The pluggable storage project’s place in Cassandra, and some general guidelines 
for how to approach the sub projects. Once we’ve converged on something in this 
jira, we should put it up on the dev list for a wider audience / additional 
feedback. My thoughts are below:

First, pluggable storage’s place in the Cassandra project:

For the time being, I think we should approach this as an effort to properly 
modularize storage related parts of Cassandra. The motivation being to enable 
experimentation with alternate storage ideas without having to resort to awful 
hacks, not ‘add pluggable storage to Cassandra’

I think this work could definitely lead to pluggable storage being a part of 
Cassandra at some point, and that it could be beneficial to users. However, I 
don’t think it’s a good idea to start with the intention of supporting, 
directly or indirectly, secondary storage layers. Both because of how it would 
impact development on core Cassandra, and also because of how it would affect 
user expectations about the storage options available to them.

Let’s start with making it possible, and then see where things go from there.

The short term implications for rocksdb would be that there may be api changes 
in minor releases they’d have to worry about, and they’ll still need a fork. 
The long term implications would be that pluggable storage may never really 
become an official part of Cassandra, so there’s risk in investing a lot of 
time in it.

Next, guidelines on approaching each incremental component.

Whenever we commit some code modularizing something, the overarching storage 
modularization project itself should remain abandon-able. In other words, if 
work stops on this project for some reason, there shouldn’t be any need to go 
back and revert any of the previous work.

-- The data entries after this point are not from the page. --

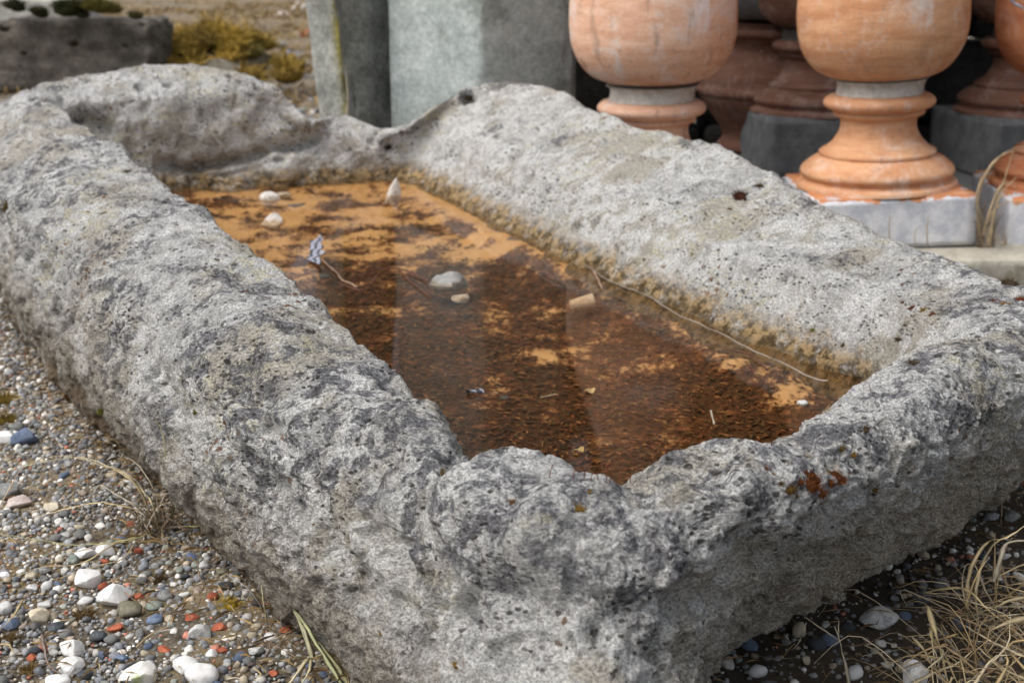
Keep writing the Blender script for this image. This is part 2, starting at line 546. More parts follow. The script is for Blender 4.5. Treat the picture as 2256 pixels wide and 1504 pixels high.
# along the loop
cols, camP = [], np.array([0, 0, CAM_H])
for s in range(NS):
    p0, p1, p2, p3 = ST[s - 1], ST[s], ST[(s + 1) % NS], ST[(s + 2) % NS]
    ln = np.linalg.norm(p2[3:6] - p1[3:6], axis=1).max()
    dist = np.linalg.norm((p1[4] + p2[4]) / 2 - camP)
    n = max(4, int(ln / (0.00165 * dist ** 0.8)))
    t = np.arange(n) / n
    cols.append(cr(p0, p1, p2, p3, t))
A = np.concatenate(cols, 0)                    # (n, NK, 3)
# along the profile
rows, kpar = [], []
ksteps = [3, 40, 42, 38, 38, 32, 6]
for k in range(NK - 1):
    q0 = A[:, max(k - 1, 0)]
    q3 = A[:, min(k + 2, NK - 1)]
    t = (np.arange(ksteps[k]) / ksteps[k])
    seg = cr(q0[:, None], A[:, k][:, None], A[:, k + 1][:, None], q3[:, None], t[None, :, None])
    lin = A[:, k][:, None] * (1 - t[None, :, None]) + A[:, k + 1][:, None] * t[None, :, None]
    seg = seg * .35 + lin * .65                # keeps the breaks between rim and faces
    rows.append(seg)
    kpar.append(k + t)
rows.append(A[:, -1][:, None])
kpar.append(np.array([NK - 1.0]))
G = np.concatenate(rows, 1)                    # (n, m, 3)
kpar = np.concatenate(kpar)
n_, m_ = G.shape[:2]


def grid_normals(G):
    du = np.roll(G, -1, 0) - np.roll(G, 1, 0)
    dv = np.empty_like(G)
    dv[:, 1:-1] = G[:, 2:] - G[:, :-2]
    dv[:, 0] = G[:, 1] - G[:, 0]
    dv[:, -1] = G[:, -1] - G[:, -2]
    N = np.cross(du, dv)
    N /= np.linalg.norm(N, axis=2)[..., None] + 1e-12
    return N


def seg_dist(P, line):
    best = np.full(len(P), 9.0)
    L = np.array(line)
    for a, b in zip(L[:-1], L[1:]):
        ab = b - a
        t = np.clip(((P - a) @ ab) / (ab @ ab), 0, 1)
        best = np.minimum(best, np.linalg.norm(P - (a + t[:, None] * ab), axis=1))
    return best


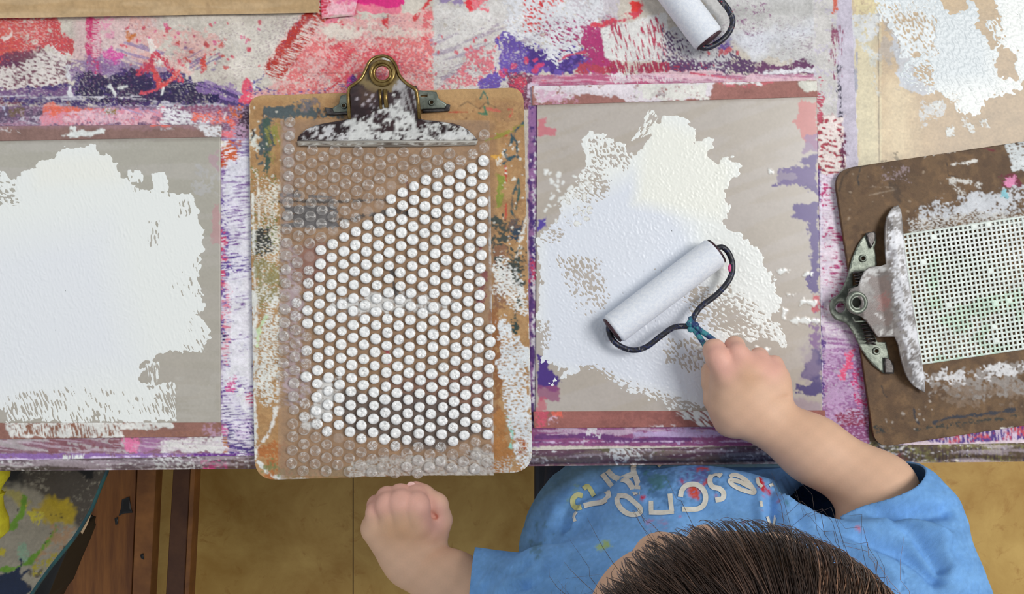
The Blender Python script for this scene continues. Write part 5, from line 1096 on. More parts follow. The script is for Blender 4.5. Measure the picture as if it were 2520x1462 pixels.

Each component refactor, should, as much as possible, make sense on it’s own. 
Especially larger ones. Each project’s affect on internal decoupling and 
testability should be positive. We also can’t make core development work more 
difficult.

Finally, I’ve discussed this with Dikang offline, but just so no one’s 
surprised if I say this in the future: I don’t think a rocksdb backend makes 
sense for Cassandra. Cassandra is a sorted lsm, rocksdb is a sorted lsm, and we 
don’t need 2 of them. If we want rocksdb performance in Cassandra, it would 
probably take less time to close the gap by optimizing the existing engine than 
it will to do all this work to make storage pluggable. 

That said, I think this project is a good thing, and I’m happy to help. I think 
that the modularization work will be good for Cassandra. It enables a member of 
our dev community to try something new without committing the entire project to 
it, it will clean up some of our messy internals, and I think it will help us 
more quickly adapt to some of the changes in storage technology that are on the 
horizon.

> First version of pluggable storage engine API.
> ----------------------------------------------
>
>                 Key: CASSANDRA-13475
>                 URL: https://issues.apache.org/jira/browse/CASSANDRA-13475
>             Project: Cassandra
>          Issue Type: Sub-task
>            Reporter: Dikang Gu
>            Assignee: Dikang Gu
>
> In order to support pluggable storage engine, we need to define a unified 
> interface/API, which can allow us to plug in different storage engines for 
> different requirements. 
> Here is a design quip we are currently working on:  
> https://quip.com/bhw5ABUCi3co
> In very high level, the storage engine interface should include APIs to:
> 1. Apply update into the engine.
> 2. Query data from the engine.
> 3. Stream data in/out to/from the engine.
> 4. Table operations, like create/drop/truncate a table, etc.
> 5. Various stats about the engine.
> I create this ticket to start the discussions about the interface.